Lullabies Of Urgency And Loss From Maryland’s Infinity Crush

By Courtney Sexton

Caroline White, who records and performs as Infinity Crush, dedicated her first full-length album to the memory of her father.
Caroline White, who records and performs as Infinity Crush, dedicated her first full-length album to the memory of her father. Courtesy of the artist

Infinity Crush’s Warmth Equation is almost synesthetic — you can imagine seeing the music in little sunbursts, a color palette filtered through a spinning prism in a dusty room.

The album is the first full-length release from 23-year-old Maryland native Caroline White, whose stage name is a fitting for a musician whose most powerful instrument may be her crushingly sad-sweet voice.

The album’s first half starts on a mellow but inviting note with “Drowning here with all my friends,” which moves into — literally — “Everything being still,” a chant-ish, ethereal track that insists, “I am light, I am light, I am light, I am light” and “you were mine, you were mine, you were mine, you were mine,” before pulling back and simply snuffing out. “Lilacs” enters with some dissonance and feedback, and evokes the feeling of coming out of a blackout (“when I see you I’m so dizzy”) — then all of a sudden everything is much clearer — the feedback breaks and again we’re left only with White’s voice.

“In terms of writing process — this collection of songs, if they have anything in common it’s the way that they were written, it was kind of urgent.”

That trance seems meant to prepare us for the record’s midpoint, “Wipe Down,” which is gutting — and understandably so. White says the song, more than any of the others, directly addresses the loss of her father, who died three years ago and to whom the album is dedicated.

“Hurt, hurt, hurt until it starts to feel right,” she sings. “Sleep, sleep, sleep until this dream is over and we’ll go back to normal … I still think you’re coming home/so you can see how much I’ve grown.”

“I think there’s a lot of pressure when you’re trying to write about a heavy subject or loss because you’re like, ‘OK, I have to do this justice and by trying to do this justice am I trying to do this person justice?’ and it’s a lot of pressure to put on yourself to achieve,” she says.

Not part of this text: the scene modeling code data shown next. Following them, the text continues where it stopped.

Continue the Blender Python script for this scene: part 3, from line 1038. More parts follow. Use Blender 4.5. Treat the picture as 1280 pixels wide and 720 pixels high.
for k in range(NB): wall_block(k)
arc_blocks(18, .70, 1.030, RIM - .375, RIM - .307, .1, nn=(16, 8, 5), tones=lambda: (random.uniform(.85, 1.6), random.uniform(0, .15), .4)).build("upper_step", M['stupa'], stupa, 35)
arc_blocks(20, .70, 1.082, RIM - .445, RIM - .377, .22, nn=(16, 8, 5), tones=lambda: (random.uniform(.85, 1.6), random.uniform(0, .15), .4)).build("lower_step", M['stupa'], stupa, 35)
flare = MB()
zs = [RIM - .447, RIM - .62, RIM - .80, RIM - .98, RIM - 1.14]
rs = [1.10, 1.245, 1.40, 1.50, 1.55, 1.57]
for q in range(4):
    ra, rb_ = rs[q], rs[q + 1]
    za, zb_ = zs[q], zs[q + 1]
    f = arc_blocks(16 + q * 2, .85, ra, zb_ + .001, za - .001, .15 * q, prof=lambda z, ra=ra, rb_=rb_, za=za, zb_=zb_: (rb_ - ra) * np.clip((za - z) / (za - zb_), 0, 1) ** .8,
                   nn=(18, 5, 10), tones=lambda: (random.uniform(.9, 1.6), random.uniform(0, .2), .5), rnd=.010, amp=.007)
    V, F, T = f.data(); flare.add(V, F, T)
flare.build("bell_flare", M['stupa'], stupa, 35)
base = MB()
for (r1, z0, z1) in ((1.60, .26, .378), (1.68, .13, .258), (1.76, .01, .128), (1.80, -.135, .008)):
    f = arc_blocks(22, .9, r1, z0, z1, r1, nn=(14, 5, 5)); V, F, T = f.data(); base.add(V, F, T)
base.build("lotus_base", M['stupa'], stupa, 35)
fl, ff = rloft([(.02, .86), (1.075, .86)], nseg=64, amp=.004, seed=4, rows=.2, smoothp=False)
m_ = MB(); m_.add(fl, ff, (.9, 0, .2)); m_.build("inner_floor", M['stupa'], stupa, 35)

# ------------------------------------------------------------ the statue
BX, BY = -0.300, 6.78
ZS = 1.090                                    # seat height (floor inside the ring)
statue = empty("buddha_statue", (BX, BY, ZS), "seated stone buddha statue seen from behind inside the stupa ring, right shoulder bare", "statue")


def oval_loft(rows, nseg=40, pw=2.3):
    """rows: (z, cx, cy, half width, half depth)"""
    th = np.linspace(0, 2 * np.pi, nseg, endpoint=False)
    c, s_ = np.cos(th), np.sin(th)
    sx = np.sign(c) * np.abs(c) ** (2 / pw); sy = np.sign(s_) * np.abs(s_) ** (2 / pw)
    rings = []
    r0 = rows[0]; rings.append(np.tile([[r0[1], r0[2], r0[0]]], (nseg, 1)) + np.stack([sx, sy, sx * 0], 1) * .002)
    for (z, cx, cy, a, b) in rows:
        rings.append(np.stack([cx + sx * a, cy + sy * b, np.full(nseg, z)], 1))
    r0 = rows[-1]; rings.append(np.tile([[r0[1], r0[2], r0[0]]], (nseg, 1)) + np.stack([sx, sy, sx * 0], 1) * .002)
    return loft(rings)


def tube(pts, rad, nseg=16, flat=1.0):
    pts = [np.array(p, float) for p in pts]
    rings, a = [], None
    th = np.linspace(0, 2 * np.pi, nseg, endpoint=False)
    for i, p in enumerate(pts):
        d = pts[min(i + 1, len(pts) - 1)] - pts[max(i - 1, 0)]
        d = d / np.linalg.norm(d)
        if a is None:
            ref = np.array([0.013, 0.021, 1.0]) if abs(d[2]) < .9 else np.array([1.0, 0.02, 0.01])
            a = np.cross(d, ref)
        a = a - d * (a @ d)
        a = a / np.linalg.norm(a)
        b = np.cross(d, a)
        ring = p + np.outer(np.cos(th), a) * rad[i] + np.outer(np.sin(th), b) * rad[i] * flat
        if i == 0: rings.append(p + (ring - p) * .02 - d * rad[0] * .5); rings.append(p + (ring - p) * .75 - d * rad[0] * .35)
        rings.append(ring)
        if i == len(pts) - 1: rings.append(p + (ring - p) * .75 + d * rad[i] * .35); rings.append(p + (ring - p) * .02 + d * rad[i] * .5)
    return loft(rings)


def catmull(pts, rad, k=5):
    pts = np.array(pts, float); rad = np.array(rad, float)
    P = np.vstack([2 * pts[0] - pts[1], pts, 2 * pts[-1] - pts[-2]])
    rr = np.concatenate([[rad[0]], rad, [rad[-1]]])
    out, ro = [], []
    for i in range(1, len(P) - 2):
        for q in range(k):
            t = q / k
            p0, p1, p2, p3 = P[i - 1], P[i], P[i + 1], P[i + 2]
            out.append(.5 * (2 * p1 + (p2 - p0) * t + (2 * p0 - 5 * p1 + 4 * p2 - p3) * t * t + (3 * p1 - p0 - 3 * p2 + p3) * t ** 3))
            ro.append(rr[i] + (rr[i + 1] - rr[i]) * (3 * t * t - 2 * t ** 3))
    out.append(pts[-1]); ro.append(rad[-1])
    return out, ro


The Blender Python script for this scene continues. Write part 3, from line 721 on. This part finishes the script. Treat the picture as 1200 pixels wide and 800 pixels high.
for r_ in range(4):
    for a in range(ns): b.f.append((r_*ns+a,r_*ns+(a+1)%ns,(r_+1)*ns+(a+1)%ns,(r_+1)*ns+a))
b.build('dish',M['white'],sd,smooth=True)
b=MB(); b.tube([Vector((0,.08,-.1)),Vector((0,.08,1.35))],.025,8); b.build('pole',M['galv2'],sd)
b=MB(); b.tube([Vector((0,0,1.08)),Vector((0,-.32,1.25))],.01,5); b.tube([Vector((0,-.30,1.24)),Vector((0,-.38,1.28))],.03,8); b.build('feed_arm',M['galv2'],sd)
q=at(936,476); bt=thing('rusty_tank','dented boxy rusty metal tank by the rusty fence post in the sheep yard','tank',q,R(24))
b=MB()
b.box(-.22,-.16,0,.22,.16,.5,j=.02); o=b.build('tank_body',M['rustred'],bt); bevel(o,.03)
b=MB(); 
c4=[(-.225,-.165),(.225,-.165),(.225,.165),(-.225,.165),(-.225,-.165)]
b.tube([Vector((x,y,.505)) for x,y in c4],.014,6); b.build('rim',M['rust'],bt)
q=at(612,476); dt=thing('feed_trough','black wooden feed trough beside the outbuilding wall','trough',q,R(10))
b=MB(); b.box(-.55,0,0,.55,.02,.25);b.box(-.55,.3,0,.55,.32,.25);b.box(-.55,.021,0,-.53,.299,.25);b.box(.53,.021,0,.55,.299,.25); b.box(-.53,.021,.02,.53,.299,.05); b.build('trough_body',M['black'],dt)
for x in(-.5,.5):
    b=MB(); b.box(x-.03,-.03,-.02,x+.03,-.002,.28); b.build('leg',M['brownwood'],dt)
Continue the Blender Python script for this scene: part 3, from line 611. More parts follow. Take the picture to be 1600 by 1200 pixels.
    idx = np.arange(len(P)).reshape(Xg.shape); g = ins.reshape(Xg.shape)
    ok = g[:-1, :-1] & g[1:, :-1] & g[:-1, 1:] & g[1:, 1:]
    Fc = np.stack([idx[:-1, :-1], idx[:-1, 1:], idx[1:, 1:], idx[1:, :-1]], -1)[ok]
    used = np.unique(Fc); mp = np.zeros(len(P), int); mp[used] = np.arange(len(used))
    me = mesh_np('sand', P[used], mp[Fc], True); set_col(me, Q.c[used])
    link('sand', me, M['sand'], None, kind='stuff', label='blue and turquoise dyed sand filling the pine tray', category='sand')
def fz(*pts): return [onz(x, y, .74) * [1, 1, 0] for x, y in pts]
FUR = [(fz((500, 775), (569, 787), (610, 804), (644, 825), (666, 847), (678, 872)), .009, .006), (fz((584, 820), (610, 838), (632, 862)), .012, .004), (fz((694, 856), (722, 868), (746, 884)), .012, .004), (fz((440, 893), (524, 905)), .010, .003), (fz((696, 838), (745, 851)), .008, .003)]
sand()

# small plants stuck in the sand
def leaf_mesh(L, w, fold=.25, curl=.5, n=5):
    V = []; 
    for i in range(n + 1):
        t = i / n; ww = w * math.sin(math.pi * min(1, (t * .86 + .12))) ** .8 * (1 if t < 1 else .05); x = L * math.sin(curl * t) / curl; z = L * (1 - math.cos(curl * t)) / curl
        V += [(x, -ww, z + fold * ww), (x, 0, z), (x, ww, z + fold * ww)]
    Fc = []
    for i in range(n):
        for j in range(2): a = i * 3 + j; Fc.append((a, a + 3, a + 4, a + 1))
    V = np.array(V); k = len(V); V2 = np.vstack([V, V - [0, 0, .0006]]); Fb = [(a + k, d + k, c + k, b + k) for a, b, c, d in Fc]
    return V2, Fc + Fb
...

White says it wasn’t until recording the track for the seventh time that she felt like it could rest.

When she writes, though, the process is more immediate and in-the-moment.

“I have to do it [all at once] or I’ll never finish the song. And I think that there’s some kind of truth in that, you know, like, emotional truth at least. Like, ‘This is exactly what I can make right now, what I can capture of what I’m feeling.’ I think there’s some kind of honesty in that, something kind of pure about it.”

The overall result is something unrefined, but highly articulate; a threading of lo-fi lullabies. Classical sensibilities — White is trained in French horn and viola — exist in the turns and sonic references from song to song, while poetic line breaks sneak into the lyric delivery.

“Tracks were kind of all over the place in a lot of different ways, both stylistically and also where they were recorded, how they were recorded, and physically in different places,” says White. “In terms of [the] writing process — this collection of songs, if they have anything in common it’s the way that they were written. It was kind of urgent.”

The second half of the album is a decided shift from the first. The stillness ends and the songs pick up a little punch, with light percussion filling in some of the spaces. Lyrically, too, there’s a bit more attitude, with lines like “I’m so over you/not being over me.”

On the final track, “Heaven” — which has taken other forms before the version on the album — Infinity Crush pulls inside again, to that slow whirl of a prismatic world that may or may not exist.

Infinity Crush will be touring this November in D.C., Philadelphia, New York and Boston.